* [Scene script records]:
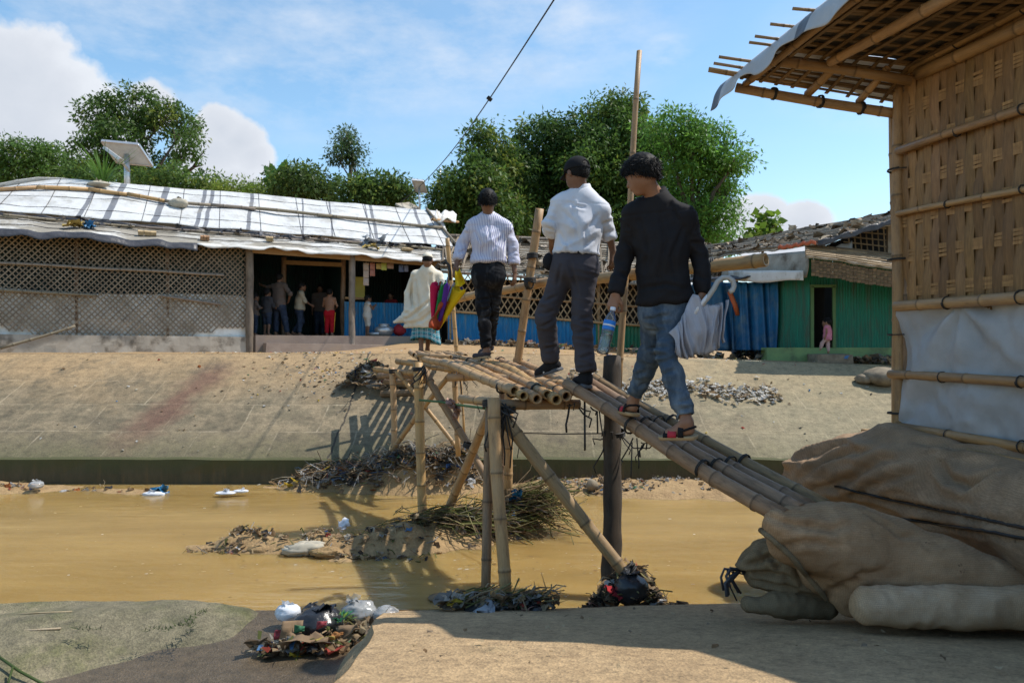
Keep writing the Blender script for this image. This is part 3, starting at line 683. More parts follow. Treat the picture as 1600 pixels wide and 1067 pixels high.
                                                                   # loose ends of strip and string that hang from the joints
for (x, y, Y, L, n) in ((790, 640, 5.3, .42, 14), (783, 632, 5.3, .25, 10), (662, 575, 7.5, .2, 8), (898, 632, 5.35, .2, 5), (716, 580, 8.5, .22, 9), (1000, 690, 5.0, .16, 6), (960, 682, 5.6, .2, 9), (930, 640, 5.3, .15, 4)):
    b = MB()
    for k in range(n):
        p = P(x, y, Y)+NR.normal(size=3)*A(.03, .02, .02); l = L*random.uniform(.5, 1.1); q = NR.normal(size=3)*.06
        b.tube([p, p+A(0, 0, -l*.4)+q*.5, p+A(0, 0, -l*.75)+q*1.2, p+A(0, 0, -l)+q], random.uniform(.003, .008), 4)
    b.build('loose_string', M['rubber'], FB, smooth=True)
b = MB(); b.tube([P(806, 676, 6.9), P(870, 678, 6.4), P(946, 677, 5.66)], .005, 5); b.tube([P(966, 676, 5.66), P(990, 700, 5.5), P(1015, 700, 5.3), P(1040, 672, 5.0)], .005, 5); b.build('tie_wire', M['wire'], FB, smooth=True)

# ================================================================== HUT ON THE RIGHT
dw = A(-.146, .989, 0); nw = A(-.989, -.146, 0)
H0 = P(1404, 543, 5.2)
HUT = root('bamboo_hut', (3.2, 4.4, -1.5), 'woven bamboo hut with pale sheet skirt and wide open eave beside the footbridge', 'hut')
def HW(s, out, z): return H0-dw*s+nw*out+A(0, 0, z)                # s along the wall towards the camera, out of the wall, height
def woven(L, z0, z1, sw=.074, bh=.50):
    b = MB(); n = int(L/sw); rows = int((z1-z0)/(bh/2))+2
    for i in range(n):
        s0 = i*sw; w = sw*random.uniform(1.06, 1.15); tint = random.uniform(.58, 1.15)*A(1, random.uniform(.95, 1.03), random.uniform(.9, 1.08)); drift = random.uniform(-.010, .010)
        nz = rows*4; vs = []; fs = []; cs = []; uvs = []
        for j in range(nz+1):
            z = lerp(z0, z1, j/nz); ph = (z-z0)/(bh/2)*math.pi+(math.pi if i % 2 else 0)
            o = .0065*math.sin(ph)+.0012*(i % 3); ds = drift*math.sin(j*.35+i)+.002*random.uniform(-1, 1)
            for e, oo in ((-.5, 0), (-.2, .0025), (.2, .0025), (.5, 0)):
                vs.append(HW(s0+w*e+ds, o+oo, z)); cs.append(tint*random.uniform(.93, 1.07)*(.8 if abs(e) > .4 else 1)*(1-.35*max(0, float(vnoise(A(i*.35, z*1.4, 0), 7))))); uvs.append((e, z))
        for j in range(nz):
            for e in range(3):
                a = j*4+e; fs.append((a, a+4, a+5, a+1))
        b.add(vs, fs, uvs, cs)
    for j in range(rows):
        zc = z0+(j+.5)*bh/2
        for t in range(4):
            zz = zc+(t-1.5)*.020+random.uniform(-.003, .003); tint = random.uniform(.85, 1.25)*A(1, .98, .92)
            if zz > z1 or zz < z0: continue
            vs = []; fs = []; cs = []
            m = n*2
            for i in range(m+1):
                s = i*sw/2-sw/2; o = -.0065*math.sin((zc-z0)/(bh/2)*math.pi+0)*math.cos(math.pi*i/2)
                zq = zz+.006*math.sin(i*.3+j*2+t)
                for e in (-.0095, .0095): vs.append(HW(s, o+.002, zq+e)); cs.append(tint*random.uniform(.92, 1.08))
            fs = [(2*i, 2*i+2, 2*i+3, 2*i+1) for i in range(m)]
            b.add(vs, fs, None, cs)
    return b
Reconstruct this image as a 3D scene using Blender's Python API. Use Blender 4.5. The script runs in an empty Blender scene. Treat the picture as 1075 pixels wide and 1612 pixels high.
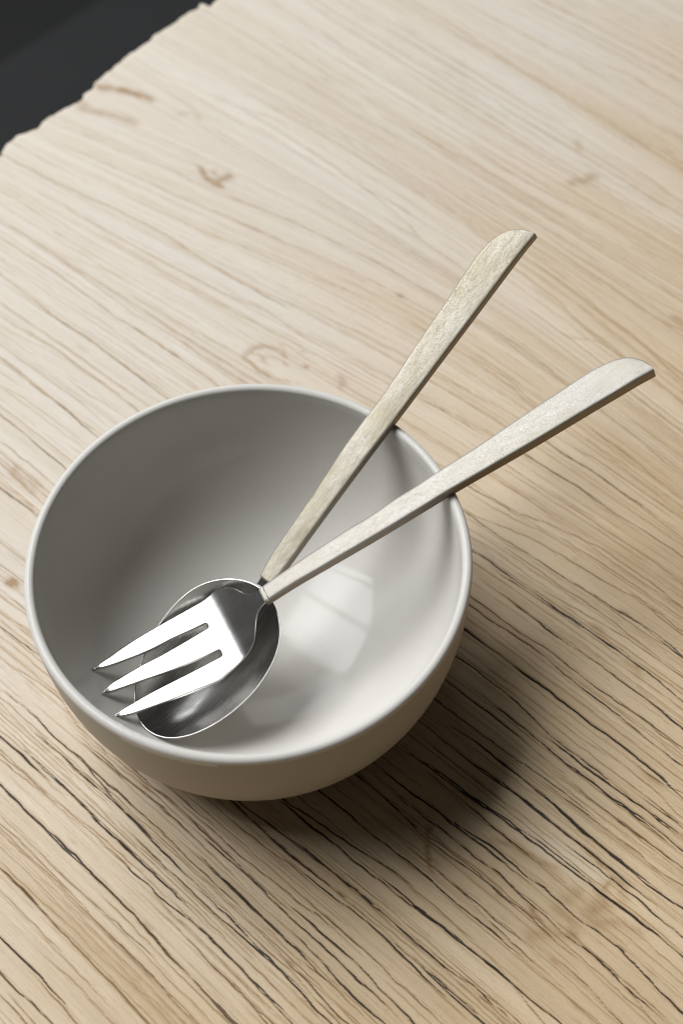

* [To be done]: What comes back should match the records exactly, minus any pictures.

* [Exercise answer]:
Keep writing the Blender script for this image. This is part 3, starting at line 683. More parts follow. Treat the picture as 1600 pixels wide and 1067 pixels high.
                                                                   # loose ends of strip and string that hang from the joints
for (x, y, Y, L, n) in ((790, 640, 5.3, .42, 14), (783, 632, 5.3, .25, 10), (662, 575, 7.5, .2, 8), (898, 632, 5.35, .2, 5), (716, 580, 8.5, .22, 9), (1000, 690, 5.0, .16, 6), (960, 682, 5.6, .2, 9), (930, 640, 5.3, .15, 4)):
    b = MB()
    for k in range(n):
        p = P(x, y, Y)+NR.normal(size=3)*A(.03, .02, .02); l = L*random.uniform(.5, 1.1); q = NR.normal(size=3)*.06
        b.tube([p, p+A(0, 0, -l*.4)+q*.5, p+A(0, 0, -l*.75)+q*1.2, p+A(0, 0, -l)+q], random.uniform(.003, .008), 4)
    b.build('loose_string', M['rubber'], FB, smooth=True)
b = MB(); b.tube([P(806, 676, 6.9), P(870, 678, 6.4), P(946, 677, 5.66)], .005, 5); b.tube([P(966, 676, 5.66), P(990, 700, 5.5), P(1015, 700, 5.3), P(1040, 672, 5.0)], .005, 5); b.build('tie_wire', M['wire'], FB, smooth=True)

# ================================================================== HUT ON THE RIGHT
dw = A(-.146, .989, 0); nw = A(-.989, -.146, 0)
H0 = P(1404, 543, 5.2)
HUT = root('bamboo_hut', (3.2, 4.4, -1.5), 'woven bamboo hut with pale sheet skirt and wide open eave beside the footbridge', 'hut')
def HW(s, out, z): return H0-dw*s+nw*out+A(0, 0, z)                # s along the wall towards the camera, out of the wall, height
def woven(L, z0, z1, sw=.074, bh=.50):
    b = MB(); n = int(L/sw); rows = int((z1-z0)/(bh/2))+2
    for i in range(n):
        s0 = i*sw; w = sw*random.uniform(1.06, 1.15); tint = random.uniform(.58, 1.15)*A(1, random.uniform(.95, 1.03), random.uniform(.9, 1.08)); drift = random.uniform(-.010, .010)
        nz = rows*4; vs = []; fs = []; cs = []; uvs = []
        for j in range(nz+1):
            z = lerp(z0, z1, j/nz); ph = (z-z0)/(bh/2)*math.pi+(math.pi if i % 2 else 0)
            o = .0065*math.sin(ph)+.0012*(i % 3); ds = drift*math.sin(j*.35+i)+.002*random.uniform(-1, 1)
            for e, oo in ((-.5, 0), (-.2, .0025), (.2, .0025), (.5, 0)):
                vs.append(HW(s0+w*e+ds, o+oo, z)); cs.append(tint*random.uniform(.93, 1.07)*(.8 if abs(e) > .4 else 1)*(1-.35*max(0, float(vnoise(A(i*.35, z*1.4, 0), 7))))); uvs.append((e, z))
        for j in range(nz):
            for e in range(3):
                a = j*4+e; fs.append((a, a+4, a+5, a+1))
        b.add(vs, fs, uvs, cs)
    for j in range(rows):
        zc = z0+(j+.5)*bh/2
        for t in range(4):
            zz = zc+(t-1.5)*.020+random.uniform(-.003, .003); tint = random.uniform(.85, 1.25)*A(1, .98, .92)
            if zz > z1 or zz < z0: continue
            vs = []; fs = []; cs = []
            m = n*2
            for i in range(m+1):
                s = i*sw/2-sw/2; o = -.0065*math.sin((zc-z0)/(bh/2)*math.pi+0)*math.cos(math.pi*i/2)
                zq = zz+.006*math.sin(i*.3+j*2+t)
                for e in (-.0095, .0095): vs.append(HW(s, o+.002, zq+e)); cs.append(tint*random.uniform(.92, 1.08))
            fs = [(2*i, 2*i+2, 2*i+3, 2*i+1) for i in range(m)]
            b.add(vs, fs, None, cs)
    return b
Reconstruct this image as a 3D scene using Blender's Python API. Use Blender 4.5. The script runs in an empty Blender scene. Treat the picture as 1075 pixels wide and 1612 pixels high.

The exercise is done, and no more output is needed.